_Supplied data_.

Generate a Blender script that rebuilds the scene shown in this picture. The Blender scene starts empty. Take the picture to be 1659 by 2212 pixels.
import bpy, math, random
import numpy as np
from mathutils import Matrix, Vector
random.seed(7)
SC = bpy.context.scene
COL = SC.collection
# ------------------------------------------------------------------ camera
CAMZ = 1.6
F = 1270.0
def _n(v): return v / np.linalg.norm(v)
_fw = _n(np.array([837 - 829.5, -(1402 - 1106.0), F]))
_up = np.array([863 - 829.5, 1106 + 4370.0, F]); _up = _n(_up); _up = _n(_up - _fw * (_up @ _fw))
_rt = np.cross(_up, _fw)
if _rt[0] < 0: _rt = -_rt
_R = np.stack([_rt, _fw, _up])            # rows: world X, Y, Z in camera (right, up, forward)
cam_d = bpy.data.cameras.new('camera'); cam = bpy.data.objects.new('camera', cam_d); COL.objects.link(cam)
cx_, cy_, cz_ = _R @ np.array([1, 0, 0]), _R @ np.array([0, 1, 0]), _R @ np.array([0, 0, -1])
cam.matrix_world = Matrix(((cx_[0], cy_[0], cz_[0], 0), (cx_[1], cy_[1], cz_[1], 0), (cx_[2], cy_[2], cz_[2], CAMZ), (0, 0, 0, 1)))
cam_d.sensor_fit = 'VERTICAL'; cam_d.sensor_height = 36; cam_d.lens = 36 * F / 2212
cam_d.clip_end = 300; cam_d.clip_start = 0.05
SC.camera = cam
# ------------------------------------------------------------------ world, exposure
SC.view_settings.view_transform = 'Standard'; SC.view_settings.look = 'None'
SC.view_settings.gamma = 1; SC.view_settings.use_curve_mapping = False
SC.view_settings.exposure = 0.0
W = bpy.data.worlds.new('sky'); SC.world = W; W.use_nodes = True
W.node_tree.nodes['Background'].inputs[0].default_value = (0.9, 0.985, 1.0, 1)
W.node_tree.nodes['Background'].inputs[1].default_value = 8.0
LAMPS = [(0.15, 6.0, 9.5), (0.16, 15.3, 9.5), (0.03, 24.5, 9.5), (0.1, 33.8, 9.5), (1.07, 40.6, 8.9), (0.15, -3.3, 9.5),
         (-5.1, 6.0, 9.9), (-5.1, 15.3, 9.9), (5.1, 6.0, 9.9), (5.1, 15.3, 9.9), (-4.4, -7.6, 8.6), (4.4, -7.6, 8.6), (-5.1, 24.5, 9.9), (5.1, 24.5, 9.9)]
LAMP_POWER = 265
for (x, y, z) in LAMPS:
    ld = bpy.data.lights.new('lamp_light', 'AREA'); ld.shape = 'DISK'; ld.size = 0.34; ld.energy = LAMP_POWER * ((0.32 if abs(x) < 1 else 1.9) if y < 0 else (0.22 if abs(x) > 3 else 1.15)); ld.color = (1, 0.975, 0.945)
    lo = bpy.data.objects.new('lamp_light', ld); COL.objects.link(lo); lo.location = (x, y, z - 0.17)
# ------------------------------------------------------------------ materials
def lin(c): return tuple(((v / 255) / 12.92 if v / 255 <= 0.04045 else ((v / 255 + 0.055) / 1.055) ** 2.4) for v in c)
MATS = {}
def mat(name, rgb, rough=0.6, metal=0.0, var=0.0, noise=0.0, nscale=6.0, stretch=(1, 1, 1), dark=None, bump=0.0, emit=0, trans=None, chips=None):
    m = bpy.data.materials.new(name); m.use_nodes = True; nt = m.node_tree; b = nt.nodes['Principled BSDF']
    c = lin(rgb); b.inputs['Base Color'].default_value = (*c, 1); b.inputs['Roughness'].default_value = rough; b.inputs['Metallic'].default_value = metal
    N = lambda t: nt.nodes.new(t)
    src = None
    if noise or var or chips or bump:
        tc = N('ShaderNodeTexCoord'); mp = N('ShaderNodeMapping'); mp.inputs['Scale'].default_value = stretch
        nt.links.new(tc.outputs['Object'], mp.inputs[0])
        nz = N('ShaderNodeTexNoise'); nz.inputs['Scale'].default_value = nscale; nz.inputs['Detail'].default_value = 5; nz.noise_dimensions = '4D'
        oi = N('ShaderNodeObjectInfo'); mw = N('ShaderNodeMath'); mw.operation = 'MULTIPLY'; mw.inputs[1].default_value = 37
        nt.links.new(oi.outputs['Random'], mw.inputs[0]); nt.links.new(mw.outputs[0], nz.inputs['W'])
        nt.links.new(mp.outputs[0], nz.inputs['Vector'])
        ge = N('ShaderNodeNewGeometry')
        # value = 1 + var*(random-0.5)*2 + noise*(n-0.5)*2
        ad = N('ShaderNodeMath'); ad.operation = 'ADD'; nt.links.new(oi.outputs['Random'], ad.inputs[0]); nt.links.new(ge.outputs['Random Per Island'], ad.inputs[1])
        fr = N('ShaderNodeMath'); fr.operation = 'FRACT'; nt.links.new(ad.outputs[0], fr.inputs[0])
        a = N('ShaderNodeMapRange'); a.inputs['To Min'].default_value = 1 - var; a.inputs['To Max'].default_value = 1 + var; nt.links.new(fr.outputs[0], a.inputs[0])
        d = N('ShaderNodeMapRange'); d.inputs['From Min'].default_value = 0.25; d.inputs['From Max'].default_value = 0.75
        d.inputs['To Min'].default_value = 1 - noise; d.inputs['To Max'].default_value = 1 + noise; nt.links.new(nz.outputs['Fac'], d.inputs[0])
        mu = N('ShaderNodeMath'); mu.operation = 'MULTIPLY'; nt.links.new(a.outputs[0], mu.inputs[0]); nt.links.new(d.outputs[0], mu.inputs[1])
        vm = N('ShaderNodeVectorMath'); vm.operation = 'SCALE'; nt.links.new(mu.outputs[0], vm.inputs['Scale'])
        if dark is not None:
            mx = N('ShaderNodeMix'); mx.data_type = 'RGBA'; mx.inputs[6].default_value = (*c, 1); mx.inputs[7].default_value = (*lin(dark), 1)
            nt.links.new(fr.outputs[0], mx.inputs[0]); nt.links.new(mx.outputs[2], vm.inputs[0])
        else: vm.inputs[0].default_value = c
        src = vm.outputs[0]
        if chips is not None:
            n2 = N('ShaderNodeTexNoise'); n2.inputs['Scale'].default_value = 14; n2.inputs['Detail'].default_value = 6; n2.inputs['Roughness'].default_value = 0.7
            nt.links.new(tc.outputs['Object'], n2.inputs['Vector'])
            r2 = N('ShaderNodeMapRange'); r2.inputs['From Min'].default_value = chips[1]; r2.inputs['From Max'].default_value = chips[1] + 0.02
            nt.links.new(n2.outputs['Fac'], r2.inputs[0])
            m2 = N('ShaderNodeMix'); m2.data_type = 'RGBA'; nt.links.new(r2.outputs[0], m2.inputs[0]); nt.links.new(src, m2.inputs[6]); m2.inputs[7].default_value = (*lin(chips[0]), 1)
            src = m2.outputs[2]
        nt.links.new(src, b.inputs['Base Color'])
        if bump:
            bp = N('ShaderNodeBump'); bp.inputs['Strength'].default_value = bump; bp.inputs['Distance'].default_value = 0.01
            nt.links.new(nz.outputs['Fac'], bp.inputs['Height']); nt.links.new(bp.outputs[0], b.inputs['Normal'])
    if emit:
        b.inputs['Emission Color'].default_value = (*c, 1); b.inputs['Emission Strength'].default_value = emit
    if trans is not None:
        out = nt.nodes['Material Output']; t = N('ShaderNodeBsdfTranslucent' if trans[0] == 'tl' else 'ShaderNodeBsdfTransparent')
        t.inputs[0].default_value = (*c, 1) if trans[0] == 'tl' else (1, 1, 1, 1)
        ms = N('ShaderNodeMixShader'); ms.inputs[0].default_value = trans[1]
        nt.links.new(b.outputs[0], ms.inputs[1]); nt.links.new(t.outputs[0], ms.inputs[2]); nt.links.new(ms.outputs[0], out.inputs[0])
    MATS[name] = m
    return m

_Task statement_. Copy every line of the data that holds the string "scene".

_Full response_.
Generate a Blender script that rebuilds the scene shown in this picture. The Blender scene starts empty. Take the picture to be 1659 by 2212 pixels.
SC = bpy.context.scene